Wamenag Ajak Masyarakat Tidak Respons Berlebihan Penahanan Rizieq Syihab

0
Wakil Menteri Agama Republik Indonesia Zainut Tauhid Sa'adi membuka seminar dalam rangka Harlah Partai Persatuan Pembangunan (PPP) ke-47 dengan tema Mengamalkan ke Islaman Dalam Moderasi Beragama di Padang, Sumatera Barat, Selasa (11/2/2020). Seminar yang dilaksanakan Dewan Pimpinan Wilayah (DPW) Sumatera Barat, yang bertujuan untuk merangkul generasi milenial untuk berpolitik dengan mengamalkan Islam dalam moderasi beragama. ANTARA FOTO/Muhammd Arif Pribadi/foc.

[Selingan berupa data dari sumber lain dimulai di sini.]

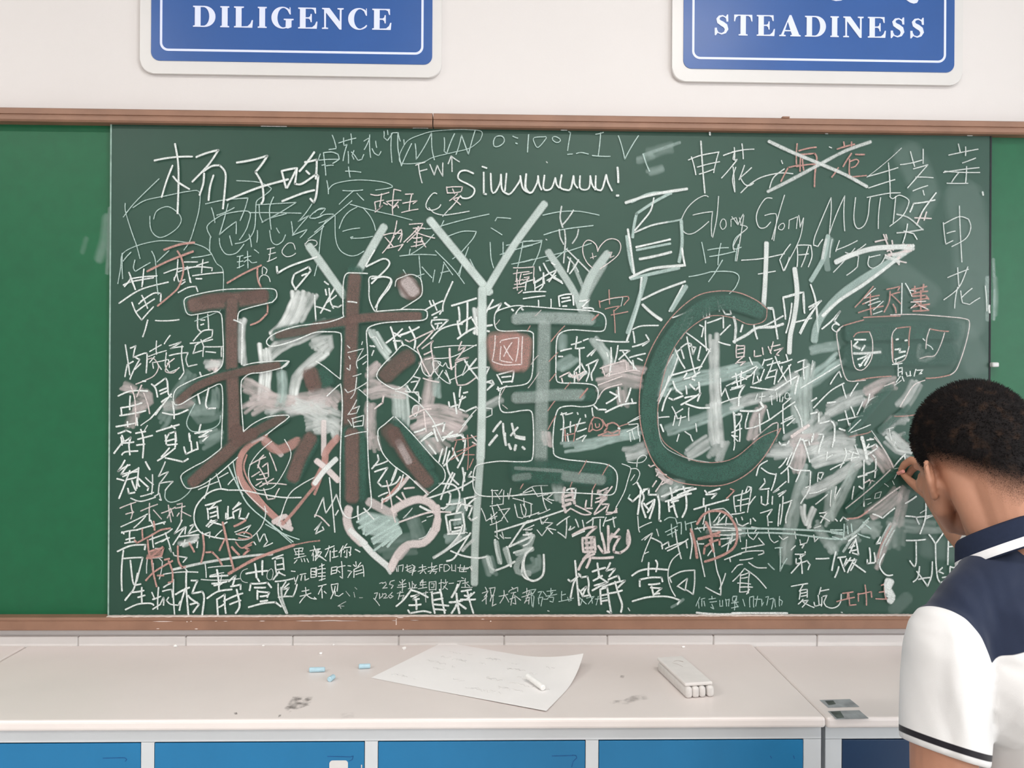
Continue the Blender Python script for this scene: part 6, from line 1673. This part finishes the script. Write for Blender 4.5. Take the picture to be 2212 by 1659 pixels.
# torso frame: the chest turned 30 degrees to the left of the wall's normal
ta = math.radians(-30)
TR = V((math.cos(ta), -math.sin(ta), 0))        # the person's right
TF = V((math.sin(ta), math.cos(ta), 0))         # the person's front
NB = V((0.752, -0.845, 1.310))                  # base of the neck
PEL = V((0.80, -0.845, 0.86))
LS = on_y(2046, 1402, -0.915)                   # left shoulder joint
RS = V((0.885, -0.685, 1.245))
LE = on_y(2032, 1840, -0.93)                   # left elbow, below the frame
LW = LE + V((0.03, 0.06, -0.245))
RE = V((0.958, -0.405, 1.238))
RW = on_y(2020, 1074, -0.13)
# head frame
HC = on_y(2102, 967, -0.762)
ha, hp, hr = math.radians(-1), math.radians(20), math.radians(0)
HF = V((math.sin(ha) * math.cos(hp), math.cos(ha) * math.cos(hp), -math.sin(hp)))
HR = V((math.cos(ha), -math.sin(ha), 0))
HU = HR.cross(HF).normalized()
if hr:
    q_ = Matrix.Rotation(hr, 3, HF)
    HR, HU = q_ @ HR, q_ @ HU
K = 1.02


def H(f, r, u):
    return HC + (HF * f + HR * r + HU * u) * K


person = thing('person', 'person with short black hair in a white and navy polo shirt writing on the board', 'person', (PEL.x, PEL.y, 0.0))

bm = bmesh.new()
# skull, brow, face, jaw
ellipsoid(bm, H(0, 0, 0.004), HF * 0.094 * K, HR * 0.0755 * K, HU * 0.088 * K, 32)
ellipsoid(bm, H(-0.022, 0, -0.004), HF * 0.074 * K, HR * 0.074 * K, HU * 0.080 * K, 32)
ellipsoid(bm, H(0.046, 0, -0.050), HF * 0.046 * K, HR * 0.059 * K, HU * 0.070 * K, 28)
ellipsoid(bm, H(0.058, 0, -0.100), HF * 0.026 * K, HR * 0.030 * K, HU * 0.022 * K, 20)        # chin
for s in (-1, 1):
    chain(bm, [H(0.000, 0.060 * s, -0.058), H(0.022, 0.052 * s, -0.088), H(0.060, 0.020 * s, -0.106)], [0.015, 0.015, 0.013])      # jaw line
    ellipsoid(bm, H(0.066, 0.036 * s, -0.040), HF * 0.022 * K, HR * 0.024 * K, HU * 0.018 * K, 16)                                    # cheek bone
    ellipsoid(bm, H(0.080, 0.032 * s, -0.008), HF * 0.014 * K, HR * 0.020 * K, HU * 0.008 * K, 16)                                    # brow
    ellipsoid(bm, H(0.078, 0.032 * s, -0.024), HF * 0.011 * K, HR * 0.013 * K, HU * 0.008 * K, 16)                                    # closed lids of the lowered eyes
chain(bm, [H(0.088, 0, -0.016), H(0.104, 0, -0.046), H(0.107, 0, -0.052)], [0.007, 0.010, 0.011])                                       # nose
for s in (-1, 1):
    ellipsoid(bm, H(0.097, 0.011 * s, -0.053), HF * 0.011, HR * 0.008, HU * 0.007, 12)
ellipsoid(bm, H(0.087, 0, -0.075), HF * 0.010, HR * 0.024, HU * 0.006, 16)                                                              # lips
ellipsoid(bm, H(0.085, 0, -0.084), HF * 0.010, HR * 0.021, HU * 0.006, 16)
# ears
for s in (-1, 1):
    def E(a, b, out):      # a: forward, b: up in the ear's own plane, out: away from the head
        back = V((0, 0, 0)) + HF * (-0.88) + HR * (0.48 * s)
        o3 = HR * (0.88 * s) + HF * 0.48
        return H(-0.002, 0.0725 * s, -0.051) - back.normalized() * a * K + HU * b * 0.86 * K - HF * (b * 0.10) + o3.normalized() * out * K
    rim = [E(0.006, -0.004, 0.001), E(0.004, 0.020, 0.003), E(-0.008, 0.029, 0.005), E(-0.021, 0.026, 0.006), E(-0.028, 0.012, 0.007), E(-0.025, -0.006, 0.006), E(-0.016, -0.020, 0.004), E(-0.006, -0.029, 0.001)]
    chain(bm, rim, [0.0042, 0.0043, 0.0044, 0.0044, 0.0043, 0.0042, 0.0046, 0.0058], 12)
    for a, b, r in ((-0.008, 0.012, 0.0125), (-0.013, 0.002, 0.0120), (-0.009, -0.010, 0.010), (0.0, 0.0, 0.011)):
        c = E(a, b, 0.002)
        u3, f3 = HU, (HF * 0.88 - HR * 0.48 * s)
        ellipsoid(bm, c, f3 * r, u3 * (r + 0.004), f3.cross(u3).normalized() * 0.0048, 16)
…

Pelita.online – Wakil Menteri Agama Zainut Tauhid Sa’adi mengajak seluruh Ormas Islam, khususnya para pendukung Rizieq Syihab untuk tidak berlebihan menanggapi penahanan Rizieq dengan ajakan-ajakan berdalih jihad.

“Ikuti saja prosesnya, berdoa semoga kasus ini selesai, dan semua pihak mendapat keadilan,” kata Zainut Tauhid Sa’adi, di Jakarta, Minggu (13/12/2020).

Dirinya juga berharap seluruh umat Islam dapat berkomitmen dalam dakwah amar ma’ruf (menegakkan kebenaran) dan nahyi munkar (mencegah keburukan) yang mengedepankan kebijaksanaan dan tidak mengedepankan kekerasan.

Bagi Zainut, kekerasan dengan embel-embel agama dan jihad, tentunya tidak dibenarkan. Arti jihad itu sendiri bukanlah perang. Jihad adalah abstract noun atau masdar dalam bahasa Arab yang asal katanya “jahada” yang berarti ‘berjuang dan berusaha keras’. Jihad dalam konteks keislaman adalah melawan kecenderungan jahat dalam diri sendiri, seperti malas dan dengki.

Zainut mengakui, saat ini ada pergeseran pemahaman sebagian orang dalam memaknai tugas dakwah amar ma’ruf nahi munkar. Menurutnya, kebanyakan pihak memahami jika melaksanakan amar ma’ruf dengan cara lembut, bijak, dan penuh kedamaian, maka nahyi munkar harus dengan cara keras.

Hal tersebut tentu tidak sepenuhnya benar. Rasulullah bahkan mengajarkan untuk melaksanakan amar ma’ruf nahyi munkar itu harus dengan penuh kebijaksanaan, contoh yang baik dan berdiskusi dengan cara yang lebih baik.

Dirinya mengingatkan, saat ini para ulama juga dihadapkan pada tantangan perubahan zaman di era keterbukaan informasi dan era digital. Sayangnya, tingginya animo masyarakat untuk memperoleh informasi dan ilmu, termasuk ilmu agama, terkendala dengan rendahnya tingkat literasi di tengah masyarakat.

Faktor tersebut berdampak pada maraknya kabar bohong atau hoaks di tengah masyarakat. Termasuk hoaks berkenaan dengan isu keagamaan. Imbasnya, media sosial dipenuhi konten berisikan ujaran kebencian mengatasnamakan agama.

“Hal ini bisa melahirkan intoleransi di tengah masyarakat, serta menjadi tantangan pada keharmonisan kehidupan berbangsa,” katanya.

Wakil Sekretaris Dewan Majelis Syuro DPP PKB Maman Imanulhaq meminta masyarakat agar tidak termakan hoaks di medsos. Terlebih lagi dengan ajakan-ajakan yang bersifat memprovokasi.

“Tindakan provokasi dan intimidasi sudah barang tentu menyalahi aturan dan tidak etis pada konteks penegakan hukum itu yang harus kita hindari,” kata Anggota Komisi VIII DPR itu.